Dr Susan Greenfield, leading brain researcher at Oxford University: "People like already to talk about the feminisation of the workplace, and I think that they mean more than just taking down the girlie calendars. As well as all the lofty ideas we have about human nature, there’s a more immediate and pragmatic issue, of the nature of work and what it will mean for women if we’re living in a world where technology has so radically changed our lives, and I think the most obvious change is the reduction in emphasis on physical labour. If you now sit at a keyboard you don’t have to be physically strong any more and that will mean a whole change for the rise of women in the workplace."

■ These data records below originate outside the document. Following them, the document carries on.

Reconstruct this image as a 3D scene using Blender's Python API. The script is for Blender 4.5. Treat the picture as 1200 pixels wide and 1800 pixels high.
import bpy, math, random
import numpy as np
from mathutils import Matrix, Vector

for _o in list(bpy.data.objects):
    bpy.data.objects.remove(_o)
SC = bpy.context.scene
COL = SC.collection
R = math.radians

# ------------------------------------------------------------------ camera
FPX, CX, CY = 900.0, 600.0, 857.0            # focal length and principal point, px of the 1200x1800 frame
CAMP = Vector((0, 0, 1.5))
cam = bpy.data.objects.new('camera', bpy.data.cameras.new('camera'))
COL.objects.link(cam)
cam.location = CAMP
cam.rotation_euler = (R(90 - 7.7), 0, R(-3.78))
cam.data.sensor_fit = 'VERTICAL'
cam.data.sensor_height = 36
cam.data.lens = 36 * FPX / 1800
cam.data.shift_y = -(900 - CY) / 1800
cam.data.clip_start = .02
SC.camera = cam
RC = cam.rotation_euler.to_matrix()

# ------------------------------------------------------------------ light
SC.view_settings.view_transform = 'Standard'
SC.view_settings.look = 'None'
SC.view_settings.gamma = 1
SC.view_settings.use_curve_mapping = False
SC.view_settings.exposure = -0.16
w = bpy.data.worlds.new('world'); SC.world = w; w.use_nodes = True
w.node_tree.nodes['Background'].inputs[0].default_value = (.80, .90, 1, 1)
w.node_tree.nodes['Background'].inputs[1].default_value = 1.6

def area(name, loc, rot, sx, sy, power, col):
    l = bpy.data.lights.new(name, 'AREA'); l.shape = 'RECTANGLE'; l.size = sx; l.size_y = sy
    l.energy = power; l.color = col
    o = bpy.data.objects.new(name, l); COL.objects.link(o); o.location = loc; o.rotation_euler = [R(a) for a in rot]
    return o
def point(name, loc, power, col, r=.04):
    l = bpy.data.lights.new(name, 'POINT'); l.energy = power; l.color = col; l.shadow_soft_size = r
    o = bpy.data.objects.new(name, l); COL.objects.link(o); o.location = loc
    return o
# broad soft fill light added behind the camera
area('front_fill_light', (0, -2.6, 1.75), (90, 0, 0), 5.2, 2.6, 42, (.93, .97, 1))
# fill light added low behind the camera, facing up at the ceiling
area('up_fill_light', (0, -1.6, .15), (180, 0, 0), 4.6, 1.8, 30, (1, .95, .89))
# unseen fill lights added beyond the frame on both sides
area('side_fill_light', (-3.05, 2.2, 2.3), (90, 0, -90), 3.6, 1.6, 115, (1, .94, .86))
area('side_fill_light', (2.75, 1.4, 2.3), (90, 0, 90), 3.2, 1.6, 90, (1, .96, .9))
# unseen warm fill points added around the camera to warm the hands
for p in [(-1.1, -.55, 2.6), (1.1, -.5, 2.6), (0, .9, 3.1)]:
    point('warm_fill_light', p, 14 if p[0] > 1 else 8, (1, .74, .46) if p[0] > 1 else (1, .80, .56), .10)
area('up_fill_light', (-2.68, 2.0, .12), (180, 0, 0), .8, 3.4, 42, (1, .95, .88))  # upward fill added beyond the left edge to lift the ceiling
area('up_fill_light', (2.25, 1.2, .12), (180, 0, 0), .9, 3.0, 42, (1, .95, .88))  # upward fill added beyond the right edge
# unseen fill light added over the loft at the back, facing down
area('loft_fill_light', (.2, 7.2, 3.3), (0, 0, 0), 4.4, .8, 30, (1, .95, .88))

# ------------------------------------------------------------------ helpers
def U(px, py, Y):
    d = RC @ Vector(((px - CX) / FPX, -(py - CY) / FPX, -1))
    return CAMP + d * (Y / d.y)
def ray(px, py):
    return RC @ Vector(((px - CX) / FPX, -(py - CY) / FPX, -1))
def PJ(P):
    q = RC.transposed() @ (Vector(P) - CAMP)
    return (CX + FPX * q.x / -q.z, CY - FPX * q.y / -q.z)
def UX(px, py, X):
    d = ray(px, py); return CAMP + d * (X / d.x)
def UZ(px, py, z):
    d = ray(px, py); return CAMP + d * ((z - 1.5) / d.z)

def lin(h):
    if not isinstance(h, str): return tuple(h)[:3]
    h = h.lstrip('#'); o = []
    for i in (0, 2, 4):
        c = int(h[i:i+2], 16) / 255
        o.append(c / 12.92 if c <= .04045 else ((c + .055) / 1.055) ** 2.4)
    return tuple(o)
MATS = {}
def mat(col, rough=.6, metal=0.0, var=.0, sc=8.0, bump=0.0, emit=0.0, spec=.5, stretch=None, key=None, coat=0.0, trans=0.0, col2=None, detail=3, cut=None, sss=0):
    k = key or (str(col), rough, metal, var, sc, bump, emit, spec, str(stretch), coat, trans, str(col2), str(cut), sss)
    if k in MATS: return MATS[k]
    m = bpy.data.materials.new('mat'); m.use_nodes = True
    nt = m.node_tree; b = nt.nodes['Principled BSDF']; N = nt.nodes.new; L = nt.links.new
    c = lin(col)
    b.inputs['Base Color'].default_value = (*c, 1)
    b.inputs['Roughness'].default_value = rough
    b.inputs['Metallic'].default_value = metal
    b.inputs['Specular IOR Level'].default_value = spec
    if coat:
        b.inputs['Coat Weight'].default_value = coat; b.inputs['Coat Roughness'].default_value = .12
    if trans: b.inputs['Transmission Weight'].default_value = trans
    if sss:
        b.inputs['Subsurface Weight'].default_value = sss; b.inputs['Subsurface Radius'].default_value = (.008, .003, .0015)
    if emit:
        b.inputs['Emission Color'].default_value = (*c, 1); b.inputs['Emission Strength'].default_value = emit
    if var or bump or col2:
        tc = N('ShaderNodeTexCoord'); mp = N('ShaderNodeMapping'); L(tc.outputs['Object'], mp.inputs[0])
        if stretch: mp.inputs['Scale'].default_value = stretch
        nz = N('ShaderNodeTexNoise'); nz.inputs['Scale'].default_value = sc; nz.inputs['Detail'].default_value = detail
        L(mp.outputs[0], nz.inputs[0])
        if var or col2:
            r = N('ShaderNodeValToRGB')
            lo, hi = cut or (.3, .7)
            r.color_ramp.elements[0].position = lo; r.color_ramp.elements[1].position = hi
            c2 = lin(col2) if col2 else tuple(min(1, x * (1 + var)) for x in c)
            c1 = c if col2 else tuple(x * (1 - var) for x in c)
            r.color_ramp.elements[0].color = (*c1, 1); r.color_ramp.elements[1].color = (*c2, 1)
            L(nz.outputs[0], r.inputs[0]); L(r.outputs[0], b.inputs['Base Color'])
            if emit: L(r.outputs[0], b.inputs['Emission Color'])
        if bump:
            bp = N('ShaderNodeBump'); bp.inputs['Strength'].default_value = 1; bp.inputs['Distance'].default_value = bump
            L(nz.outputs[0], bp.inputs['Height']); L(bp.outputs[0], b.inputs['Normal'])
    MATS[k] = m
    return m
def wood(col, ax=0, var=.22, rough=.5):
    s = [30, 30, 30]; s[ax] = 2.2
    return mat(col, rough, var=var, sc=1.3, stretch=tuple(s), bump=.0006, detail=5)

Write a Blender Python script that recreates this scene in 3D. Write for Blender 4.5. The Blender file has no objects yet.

"I think the biggest difference between now and our traditional working day is that traditional barriers will have broken down. There won’t be the clear-cut beginning and end to the day. One might argue that women could deal better with that because women have always had complex lives, they’ve always, much more than men, had to be able to juggle the challenges of home and community and themselves and their work place and different times of their careers."

Lisa Harker, Chair of the Daycare Trust: "Women have entered the labour market in droves in the last thirty years, but the workplace has changed very little in that time and the growth in childcare... has not nearly caught up with increasing levels of women working in the labour market. There is now one childcare place for every five children under the age of eight, and childcare is very much a lottery."

Dr Susan Greenfield: "I think what we’re going to see in 2020, in the next few decades, is a great dismantling of what it means to be a parent, what it means to have children. What it means to have that life narrative of watching a child grow, because I think we’ll be able to compartmentalise much more the different factors that at the moment we call motherhood, or childhood and so on."

Mike McClure, Consultant Psychiatrist: "I think the increase in the men’s movements and the plea that they’re making and the way in which they’re doing it indicates that there is some underlying resentment that society has forgotten them, that society undervalues them, and I think we’re going to see an increasing demonstration from them..."

"I think that there’s a minority of men who just don’t fit into society in one way or another, possibly they don’t fit into the new feminised labour market, they can’t adapt sufficiently, so they’re really misfits in this modern society... The more men you have who find it hard to fit into this society, the more likely it is that there will be an increase in violence, and in large measure, that violence will be directed against women."